Les fichiers numériques ont une très faible durée de vie. Regardez ceux sur vos ordinateurs. Les plus anciens ont 5-6 ans, on a changé de matériel, c'est pas classé... Le numérique, c'est de l'éphémère. Ça n'a aucune valeur.
Quelle que soit la culture, on a besoin d'un objet. Quand on aime la musique, on a besoin d'un concert, d'un vinyle, d'un badge, n'importe quoi, pour concrétiser le rapport affectif qu'on a avec elle. Ma bibliothèque, c'est mon mur Facebook. Regarde ce que je lis et tu sauras qui je suis.
Ce militantisme s'exprime jusque dans votre structuration en collectif via L'Épicerie Séquentielle, qui date de 2004, soit bien avant que ce mode d'organisation soit en vogue...
Au départ, c'était un groupe de copains qui s'entendaient bien et voulaient aller contre cette image poussiéreuse de l'auteur seul dans sa tour d'Ivoire. Puis c'est devenu un engagement. Quand on crée ce genre de groupe, on peut très vite tomber dans l'entrisme. Notre militantisme a été de se dire que n'importe quel auteur pouvait nous rejoindre.
On n'a pas voulu créer un mouvement artistique. Le but était de se retrouver autour d'une bière et d'un bol de chips et d'apprendre à se connaître pour faire des trucs ensemble. Le festival Lyon BD est né un an après et ses organisateurs ont eu l'intelligence rare de venir nous demander de l'aide. Et puis ça a grossi au point qu'il fallait que ça devienne constructif.

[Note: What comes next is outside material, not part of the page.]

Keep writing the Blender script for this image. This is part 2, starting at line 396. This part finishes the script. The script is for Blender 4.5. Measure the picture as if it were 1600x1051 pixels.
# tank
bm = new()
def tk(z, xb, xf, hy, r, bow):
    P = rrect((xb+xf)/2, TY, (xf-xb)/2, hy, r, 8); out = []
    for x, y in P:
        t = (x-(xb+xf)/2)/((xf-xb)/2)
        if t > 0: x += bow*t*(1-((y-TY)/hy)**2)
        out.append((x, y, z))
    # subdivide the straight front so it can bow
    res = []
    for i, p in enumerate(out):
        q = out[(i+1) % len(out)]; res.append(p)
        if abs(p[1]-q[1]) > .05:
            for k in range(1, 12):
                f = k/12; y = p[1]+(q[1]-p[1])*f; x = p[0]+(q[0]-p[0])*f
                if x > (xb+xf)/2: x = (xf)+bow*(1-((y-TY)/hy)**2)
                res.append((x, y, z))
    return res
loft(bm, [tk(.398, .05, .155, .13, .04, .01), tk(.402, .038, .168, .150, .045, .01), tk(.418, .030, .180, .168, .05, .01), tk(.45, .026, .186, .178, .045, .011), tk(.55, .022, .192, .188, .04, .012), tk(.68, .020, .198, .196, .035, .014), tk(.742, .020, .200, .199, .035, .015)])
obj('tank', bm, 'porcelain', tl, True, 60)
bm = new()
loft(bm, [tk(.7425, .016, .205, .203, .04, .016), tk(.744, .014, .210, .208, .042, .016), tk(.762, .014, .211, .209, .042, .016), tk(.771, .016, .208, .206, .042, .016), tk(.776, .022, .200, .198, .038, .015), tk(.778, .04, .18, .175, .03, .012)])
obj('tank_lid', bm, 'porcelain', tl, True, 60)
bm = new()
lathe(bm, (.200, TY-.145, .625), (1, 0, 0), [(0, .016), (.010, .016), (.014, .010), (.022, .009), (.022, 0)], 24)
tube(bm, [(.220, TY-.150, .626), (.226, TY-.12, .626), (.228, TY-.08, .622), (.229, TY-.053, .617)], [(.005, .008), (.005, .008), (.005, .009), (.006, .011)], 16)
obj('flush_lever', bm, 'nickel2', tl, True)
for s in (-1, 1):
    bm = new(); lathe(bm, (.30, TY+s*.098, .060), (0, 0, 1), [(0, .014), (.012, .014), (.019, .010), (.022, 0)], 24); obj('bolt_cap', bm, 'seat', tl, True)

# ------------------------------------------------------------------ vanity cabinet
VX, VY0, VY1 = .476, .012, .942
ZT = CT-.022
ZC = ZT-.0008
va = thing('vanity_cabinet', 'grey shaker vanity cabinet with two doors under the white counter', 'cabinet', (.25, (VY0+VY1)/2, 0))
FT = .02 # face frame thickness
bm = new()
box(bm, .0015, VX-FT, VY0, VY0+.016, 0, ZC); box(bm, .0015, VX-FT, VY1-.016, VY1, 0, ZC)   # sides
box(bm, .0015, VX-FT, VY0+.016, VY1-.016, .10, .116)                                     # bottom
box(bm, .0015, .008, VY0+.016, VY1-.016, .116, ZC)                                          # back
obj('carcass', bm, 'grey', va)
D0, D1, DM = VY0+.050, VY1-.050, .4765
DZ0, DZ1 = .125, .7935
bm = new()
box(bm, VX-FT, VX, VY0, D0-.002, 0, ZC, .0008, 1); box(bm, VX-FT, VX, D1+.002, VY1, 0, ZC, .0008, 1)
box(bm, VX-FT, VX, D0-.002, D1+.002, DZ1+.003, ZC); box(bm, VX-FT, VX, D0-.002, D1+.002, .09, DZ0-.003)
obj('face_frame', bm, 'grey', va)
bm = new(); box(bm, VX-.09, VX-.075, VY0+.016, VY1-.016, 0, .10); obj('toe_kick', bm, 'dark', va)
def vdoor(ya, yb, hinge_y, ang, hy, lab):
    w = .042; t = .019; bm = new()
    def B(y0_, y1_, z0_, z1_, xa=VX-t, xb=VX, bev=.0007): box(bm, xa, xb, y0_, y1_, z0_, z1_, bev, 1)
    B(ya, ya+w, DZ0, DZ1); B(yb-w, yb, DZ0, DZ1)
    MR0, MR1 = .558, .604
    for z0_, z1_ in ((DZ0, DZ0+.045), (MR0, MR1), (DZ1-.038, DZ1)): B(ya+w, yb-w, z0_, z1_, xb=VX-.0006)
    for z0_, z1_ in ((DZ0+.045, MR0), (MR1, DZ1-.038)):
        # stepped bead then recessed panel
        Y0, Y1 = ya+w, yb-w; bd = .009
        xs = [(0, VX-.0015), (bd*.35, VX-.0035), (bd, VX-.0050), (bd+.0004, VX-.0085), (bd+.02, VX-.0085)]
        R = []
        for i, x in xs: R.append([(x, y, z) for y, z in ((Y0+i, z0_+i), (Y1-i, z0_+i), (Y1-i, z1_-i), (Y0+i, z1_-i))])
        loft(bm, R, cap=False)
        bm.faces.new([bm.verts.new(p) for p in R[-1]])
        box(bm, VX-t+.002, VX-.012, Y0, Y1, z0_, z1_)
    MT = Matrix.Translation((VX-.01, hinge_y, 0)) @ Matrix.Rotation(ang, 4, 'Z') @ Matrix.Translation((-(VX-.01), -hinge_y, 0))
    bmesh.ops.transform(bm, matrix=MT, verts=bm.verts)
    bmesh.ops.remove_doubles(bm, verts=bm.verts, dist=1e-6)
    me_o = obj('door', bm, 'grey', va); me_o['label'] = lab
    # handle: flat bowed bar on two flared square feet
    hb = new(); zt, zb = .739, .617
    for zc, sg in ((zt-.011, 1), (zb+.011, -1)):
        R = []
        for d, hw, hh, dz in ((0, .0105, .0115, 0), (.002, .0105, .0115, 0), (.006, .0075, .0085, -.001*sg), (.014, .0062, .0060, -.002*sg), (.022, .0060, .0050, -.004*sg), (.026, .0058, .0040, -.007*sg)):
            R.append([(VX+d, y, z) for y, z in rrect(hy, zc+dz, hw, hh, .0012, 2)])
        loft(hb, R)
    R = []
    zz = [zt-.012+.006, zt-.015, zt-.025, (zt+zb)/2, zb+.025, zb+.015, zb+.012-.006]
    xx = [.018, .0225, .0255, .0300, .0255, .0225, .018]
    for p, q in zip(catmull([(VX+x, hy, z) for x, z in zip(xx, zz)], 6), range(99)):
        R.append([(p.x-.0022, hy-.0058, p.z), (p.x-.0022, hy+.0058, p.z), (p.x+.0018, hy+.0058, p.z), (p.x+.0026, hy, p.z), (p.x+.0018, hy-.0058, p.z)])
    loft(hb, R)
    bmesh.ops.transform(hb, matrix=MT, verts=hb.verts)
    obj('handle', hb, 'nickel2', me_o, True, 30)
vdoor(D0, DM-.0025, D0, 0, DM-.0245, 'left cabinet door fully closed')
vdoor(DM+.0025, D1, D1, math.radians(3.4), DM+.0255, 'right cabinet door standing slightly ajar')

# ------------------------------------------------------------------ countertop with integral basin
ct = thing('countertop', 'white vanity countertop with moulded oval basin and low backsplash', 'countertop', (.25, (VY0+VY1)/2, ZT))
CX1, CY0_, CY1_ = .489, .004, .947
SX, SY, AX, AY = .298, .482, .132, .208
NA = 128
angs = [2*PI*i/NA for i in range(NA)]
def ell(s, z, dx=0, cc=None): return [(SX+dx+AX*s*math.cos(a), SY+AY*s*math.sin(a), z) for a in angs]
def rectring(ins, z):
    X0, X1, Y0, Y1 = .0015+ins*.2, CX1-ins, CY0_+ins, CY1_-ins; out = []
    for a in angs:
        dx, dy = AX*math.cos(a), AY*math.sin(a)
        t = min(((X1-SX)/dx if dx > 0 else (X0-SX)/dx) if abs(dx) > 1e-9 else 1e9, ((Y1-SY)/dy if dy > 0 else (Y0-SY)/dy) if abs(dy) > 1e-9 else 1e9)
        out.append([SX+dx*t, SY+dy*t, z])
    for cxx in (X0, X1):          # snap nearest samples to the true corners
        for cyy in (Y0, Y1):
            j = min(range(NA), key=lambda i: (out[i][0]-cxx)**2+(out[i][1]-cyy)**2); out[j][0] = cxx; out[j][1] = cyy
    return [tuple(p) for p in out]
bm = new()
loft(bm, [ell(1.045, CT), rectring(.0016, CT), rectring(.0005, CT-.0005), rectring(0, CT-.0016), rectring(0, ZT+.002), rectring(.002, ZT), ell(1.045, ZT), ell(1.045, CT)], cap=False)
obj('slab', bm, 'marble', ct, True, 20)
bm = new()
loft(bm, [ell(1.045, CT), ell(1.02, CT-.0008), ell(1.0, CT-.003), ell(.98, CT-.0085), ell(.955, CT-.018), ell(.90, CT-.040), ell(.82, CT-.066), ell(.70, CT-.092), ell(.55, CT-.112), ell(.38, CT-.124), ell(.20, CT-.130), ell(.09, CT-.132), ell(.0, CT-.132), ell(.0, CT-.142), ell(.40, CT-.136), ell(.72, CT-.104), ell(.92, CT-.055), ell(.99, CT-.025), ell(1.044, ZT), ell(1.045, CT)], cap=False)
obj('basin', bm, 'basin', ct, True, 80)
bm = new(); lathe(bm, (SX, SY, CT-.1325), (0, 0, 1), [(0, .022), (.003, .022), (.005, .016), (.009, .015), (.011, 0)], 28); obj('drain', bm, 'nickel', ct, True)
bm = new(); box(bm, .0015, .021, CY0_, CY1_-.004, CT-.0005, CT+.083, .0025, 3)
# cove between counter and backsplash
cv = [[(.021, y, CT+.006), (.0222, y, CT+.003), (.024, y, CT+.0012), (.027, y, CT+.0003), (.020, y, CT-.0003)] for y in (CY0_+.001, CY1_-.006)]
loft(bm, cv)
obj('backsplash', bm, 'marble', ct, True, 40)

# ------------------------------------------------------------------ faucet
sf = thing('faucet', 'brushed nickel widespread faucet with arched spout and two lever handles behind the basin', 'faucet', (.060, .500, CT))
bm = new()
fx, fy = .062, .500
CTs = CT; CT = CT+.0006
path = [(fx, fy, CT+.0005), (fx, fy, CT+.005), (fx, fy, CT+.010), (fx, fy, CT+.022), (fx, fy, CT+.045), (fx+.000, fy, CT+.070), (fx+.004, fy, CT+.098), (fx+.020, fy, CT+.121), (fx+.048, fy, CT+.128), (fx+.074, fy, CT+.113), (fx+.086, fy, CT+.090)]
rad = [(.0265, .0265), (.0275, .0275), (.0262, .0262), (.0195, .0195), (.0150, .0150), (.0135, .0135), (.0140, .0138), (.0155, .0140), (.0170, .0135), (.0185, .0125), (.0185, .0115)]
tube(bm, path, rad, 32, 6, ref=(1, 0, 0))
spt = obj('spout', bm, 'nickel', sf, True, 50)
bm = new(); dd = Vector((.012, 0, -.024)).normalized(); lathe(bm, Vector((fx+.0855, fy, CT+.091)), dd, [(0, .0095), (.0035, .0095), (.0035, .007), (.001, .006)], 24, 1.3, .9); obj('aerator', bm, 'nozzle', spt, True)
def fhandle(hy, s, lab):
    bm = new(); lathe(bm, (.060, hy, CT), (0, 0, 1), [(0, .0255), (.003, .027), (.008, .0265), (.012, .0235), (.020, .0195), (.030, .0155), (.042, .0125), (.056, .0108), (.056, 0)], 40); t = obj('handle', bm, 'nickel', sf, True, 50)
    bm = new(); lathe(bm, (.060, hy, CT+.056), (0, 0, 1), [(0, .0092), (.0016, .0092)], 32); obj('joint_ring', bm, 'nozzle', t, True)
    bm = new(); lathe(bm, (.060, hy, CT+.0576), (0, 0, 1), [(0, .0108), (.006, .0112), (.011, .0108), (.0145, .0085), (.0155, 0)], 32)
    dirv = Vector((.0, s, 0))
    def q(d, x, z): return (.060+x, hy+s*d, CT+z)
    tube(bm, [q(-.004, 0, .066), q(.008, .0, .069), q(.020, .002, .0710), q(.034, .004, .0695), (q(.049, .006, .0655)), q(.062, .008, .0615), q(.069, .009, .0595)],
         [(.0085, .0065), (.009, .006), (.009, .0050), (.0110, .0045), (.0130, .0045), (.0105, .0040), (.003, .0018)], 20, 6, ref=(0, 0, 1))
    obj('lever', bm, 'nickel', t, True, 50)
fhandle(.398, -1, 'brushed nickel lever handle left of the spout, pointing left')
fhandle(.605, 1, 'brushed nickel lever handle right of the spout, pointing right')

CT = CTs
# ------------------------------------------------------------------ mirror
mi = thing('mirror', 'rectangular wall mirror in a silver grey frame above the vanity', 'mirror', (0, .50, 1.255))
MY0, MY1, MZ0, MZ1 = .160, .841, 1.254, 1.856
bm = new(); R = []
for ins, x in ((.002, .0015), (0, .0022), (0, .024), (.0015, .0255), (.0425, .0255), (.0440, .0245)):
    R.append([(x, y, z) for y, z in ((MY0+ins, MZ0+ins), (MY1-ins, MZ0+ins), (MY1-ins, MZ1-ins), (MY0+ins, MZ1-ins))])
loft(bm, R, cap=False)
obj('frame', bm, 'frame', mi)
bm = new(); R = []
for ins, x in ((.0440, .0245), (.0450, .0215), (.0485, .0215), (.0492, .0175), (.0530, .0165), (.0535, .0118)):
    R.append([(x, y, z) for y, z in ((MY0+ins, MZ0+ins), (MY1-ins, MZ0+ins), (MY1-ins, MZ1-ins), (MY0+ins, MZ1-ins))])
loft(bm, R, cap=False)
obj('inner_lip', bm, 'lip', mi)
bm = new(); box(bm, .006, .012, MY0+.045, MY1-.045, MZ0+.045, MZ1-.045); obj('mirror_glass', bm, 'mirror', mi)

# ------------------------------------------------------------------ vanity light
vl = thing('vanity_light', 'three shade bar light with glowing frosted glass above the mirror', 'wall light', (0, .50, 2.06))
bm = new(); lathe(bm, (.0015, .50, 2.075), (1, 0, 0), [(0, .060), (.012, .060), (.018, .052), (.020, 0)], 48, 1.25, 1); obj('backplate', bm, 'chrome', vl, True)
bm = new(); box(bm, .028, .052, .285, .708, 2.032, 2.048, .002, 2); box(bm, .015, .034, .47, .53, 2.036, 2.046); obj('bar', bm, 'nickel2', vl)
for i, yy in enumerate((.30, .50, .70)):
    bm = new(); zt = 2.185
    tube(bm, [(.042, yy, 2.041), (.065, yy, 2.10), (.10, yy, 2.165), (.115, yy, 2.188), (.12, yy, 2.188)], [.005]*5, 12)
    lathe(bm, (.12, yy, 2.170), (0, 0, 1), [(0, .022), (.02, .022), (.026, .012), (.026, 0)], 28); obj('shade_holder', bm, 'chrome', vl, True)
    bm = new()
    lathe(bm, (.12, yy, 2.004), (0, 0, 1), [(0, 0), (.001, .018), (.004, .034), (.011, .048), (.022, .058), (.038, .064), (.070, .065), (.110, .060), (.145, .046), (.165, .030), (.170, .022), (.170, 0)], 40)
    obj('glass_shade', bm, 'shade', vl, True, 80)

Être artiste, c'est un chemin d'humilité. C'est "d'abord je fais mon numéro, et après je tends mon chapeau". On a replacé cela dans notre démarche. Dans l'activité culturelle, l'acte gratuit est primordial. La culture, sans l'acte gratuit, ne peut pas durer, parce qu'elle porte des valeurs de partage des connaissances, d'élévation mutuelle. Quand j'ai travaillé par le passé avec des structures d'aide à la création d'entreprise, on m'a rappelé régulièrement que l'objectif premier d'une entreprise est de faire de l'argent. Ça me fout des frissons d'horreur. Si je me lance dans une activité, c'est parce que ça m'éclate et que ça m'enrichit humainement.Le pognon n'est qu'une conséquence.